Bob recently had an interesting email "discussion" with a colleague, and since I was tangentially involved, he's asked me to tell our readers about it (Bob's "out of pocket" today).
The other day, I received this email from him:
"Having a disagreement with another agent over health insurance under a flex plan. Figured your buddy Pete would know. Can an employee who is covering dependents opt out of a plan off anniversary by claiming hardship? Premiums are too much, and wants to change to an individual plan. My understanding is they cannot. Even if they did, I am under the impression they cannot change their contribution (assuming they are pre-taxing premiums or benefits) until the anniversary. Do you know the answer?"
[ed: "Pete" is our colleague Pete Deist, about whom we've written before]
I replied that "on the one hand, it doesn't seem "right" to force someone to buy insurance (hello Massachusetts?!); OTOH, rules is rules, and I've never heard of "hardship" as a qualifying event (or would that be non-qualifying event?).
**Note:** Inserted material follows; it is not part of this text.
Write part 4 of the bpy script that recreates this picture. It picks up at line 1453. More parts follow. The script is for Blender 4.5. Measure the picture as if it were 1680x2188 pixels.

Probably some arcane Section 125 rule about this.
Really two questions though: plan rules and IRS rules.
I'm going to feel REALLY silly when Pete says "oh, that's an easy one, it's..."
In the event, I forwarded Bob's request on to Pete, and here's his reply:
"Your buddy [Bob] is correct.
The legal: Hardship is not a qualifying event permitting a change in a premium election mid-year. He can drop the insurance but cannot stop the withholding until the end of the year. The practical: I don't know of many groups that enforce this rule as it relates to premium"
One wonders, though, how often this comes up. Perhaps more often than we think.